I intend to take over the Bacula package.  I would first like to say
thanks to Jose Luis Tallon for initially packaging it for Debian and
maintaining it for these years.

A brief history of why I intend to do this:

 * Bacula has had RC bugs open for more than a year.  It was removed
   from testing several months ago because of this.

 * Bacula's current maintainer is not a Debian Developer and has been
   in NM since 2003.

 * Bacula as it currently exists in sid is unbuildable and
   uninstallable.  Bacula will not be present in etch unless significant
   problems are fixed.

 * The last upload for Bacula was almost a year ago.

 * The maintainer has repeatedly, over the last year, said he's working
   on this but hasn't made much real progress, and has made no upload to
   Debian.

 * Several additional critical-level or grave-level unreported bugs
   exist in the bacula Debian source tree (such as stopping database servers
   without permission and deleting files un-owned by a particular
   package)

 * There are various policy compliance issues with the current packages.

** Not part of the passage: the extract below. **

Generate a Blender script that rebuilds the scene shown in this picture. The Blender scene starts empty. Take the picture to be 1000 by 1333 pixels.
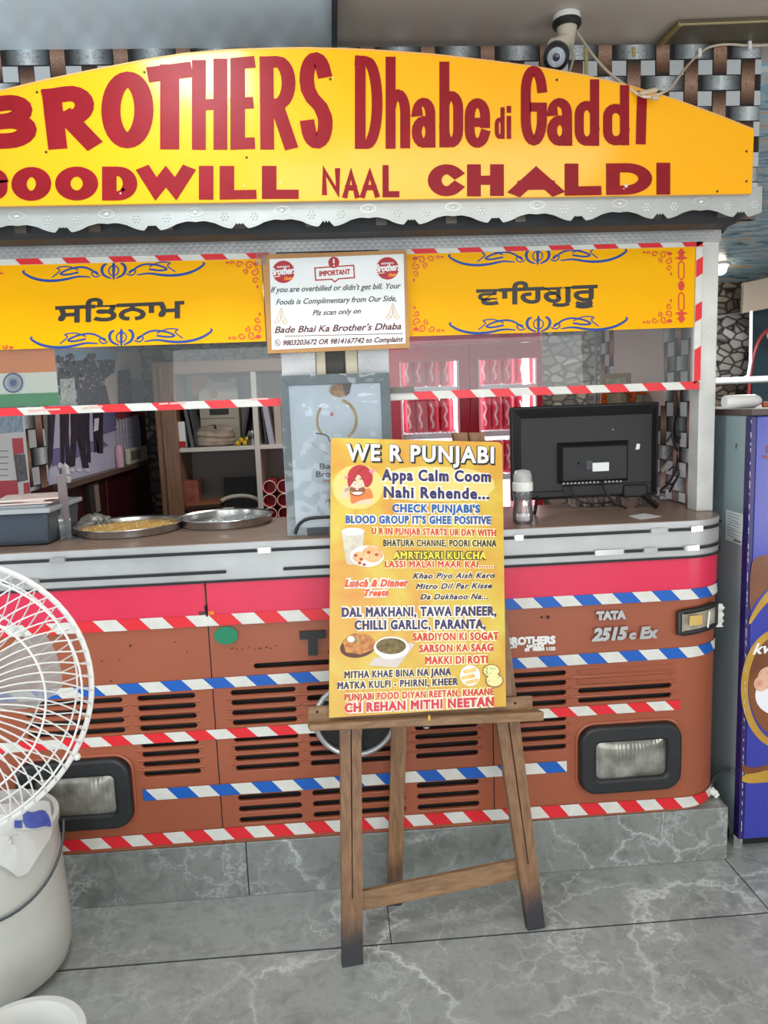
import bpy, bmesh, math, random
from mathutils import Vector as V, Matrix

random.seed(7)
SC = bpy.context.scene
COL = SC.collection

# ------------------------------------------------------------------ camera
FPX = 980.0
PITCH, YAW, ROLL = 0.14205168, 0.06218118, -0.03769318
CAM = V((0.0, -2.10647, 1.45))
_fw = V((math.sin(YAW)*math.cos(PITCH), math.cos(YAW)*math.cos(PITCH), -math.sin(PITCH)))
_r0 = V((math.cos(YAW), -math.sin(YAW), 0.0))
_u0 = _r0.cross(_fw)
_rt = _r0*math.cos(ROLL) + _u0*math.sin(ROLL)
_up = _u0*math.cos(ROLL) - _r0*math.sin(ROLL)
cd = bpy.data.cameras.new('camera')
cd.sensor_fit = 'VERTICAL'; cd.sensor_height = 36.0; cd.lens = 36.0*FPX/1333.0
cd.clip_start = 0.02
co = bpy.data.objects.new('camera', cd); COL.objects.link(co)
co.matrix_world = Matrix(((_rt.x, _up.x, -_fw.x, CAM.x), (_rt.y, _up.y, -_fw.y, CAM.y),
                          (_rt.z, _up.z, -_fw.z, CAM.z), (0, 0, 0, 1)))
SC.camera = co

# ------------------------------------------------------------------ light and exposure
SC.view_settings.view_transform = 'Standard'
SC.view_settings.look = 'None'
SC.view_settings.gamma = 1.0
SC.view_settings.exposure = -0.2
SC.view_settings.use_curve_mapping = False
wd = bpy.data.worlds.new('world'); SC.world = wd; wd.use_nodes = True
wb = wd.node_tree.nodes['Background']
wb.inputs[0].default_value = (0.93, 0.97, 1.0, 1); wb.inputs[1].default_value = 0.8

def area(name, loc, target, sx, sy, power, col=(1, 1, 1)):
    l = bpy.data.lights.new(name, 'AREA'); l.shape = 'RECTANGLE'; l.size = sx; l.size_y = sy
    l.energy = power; l.color = col
    o = bpy.data.objects.new(name, l); COL.objects.link(o); o.location = loc
    o.rotation_euler = (V(target)-V(loc)).to_track_quat('-Z', 'Y').to_euler()
    return o
area('rear_daylight_fill', (0.4, -4.2, 1.05), (0.1, 0, 1.7), 3.6, 1.9, 80, (0.95, 0.98, 1.0))  # added unseen fill behind the camera, set low to brighten the ceiling
area('hall_ceiling_light', (0.5, -1.7, 2.52), (0.5, -1.5, 0), 1.6, 0.9, 30, (1.0, 0.98, 0.95))
area('sign_ceiling_light', (-0.37, -0.62, 2.50), (-0.37, -0.5, 0), 0.30, 0.30, 12, (0.93, 0.97, 1.0))
area('ceiling_fill_left', (-2.9, -1.6, 0.95), (-.3, .1, 2.7), 1.4, 1.0, 46, (0.95, 0.98, 1.0))  # area light added out of view, not a window, to brighten the ceiling
area('ceiling_fill_right', (3.0, -1.8, 0.95), (0.6, .1, 2.7), 1.4, 1.0, 32, (0.97, 0.98, 1.0))  # second added fill opposite, aimed up at the ceiling, no window behind it
area('booth_ceiling_light', (-0.2, 1.1, 1.93), (-0.2, 1.1, 0), 0.5, 0.3, 11, (1.0, 0.97, 0.93))
area('passage_ceiling_light', (1.9, 1.0, 1.95), (1.9, 1.3, 0), 0.4, 0.4, 20, (1.0, 0.97, 0.93))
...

 * The current maintainer does respond to pings, but has a long record
   of problems getting bugs (even RC bugs) fixed in a timely fashion.
 
I have already prepared an NMU that fixes 22 bugs, including all four RC
bugs.  I have tagged those bugs as pending.  This release is currently
sitting in NEW.  I also prepared subsequent NMUs that fix critical, but
unreported, bugs in the Debian Bacula packages.

Fixing the rest of the problems with Bacula requires a level of work
that is not really appropriate for an NMU.  I have discussed the
situation with Jose's AM, Stephen Frost, who encouraged me to hijack the
package.  I have also discussed the situation on #debian-devel, and
consensus there seemed to be that a hijack was warranted.

Finally, I should add that we intend to use Bacula at my workplace and
have made the fixes already made to Bacula as part of my job.  We will
be using it in a production environment, and I do not want to do that
until I can trust the Bacula packages to work right.  We will be backing
up 2-5TB of data across Debian, AIX, and Windows servers to a 48-tape
LTO3 library.  In short, I will be maintaining working Bacula packages
anyway, and I might as well upload them to Debian.

I also e-mailed Jose about the situation, offering to adopt Bacula, on
April 27, but have not yet received a reply to that message.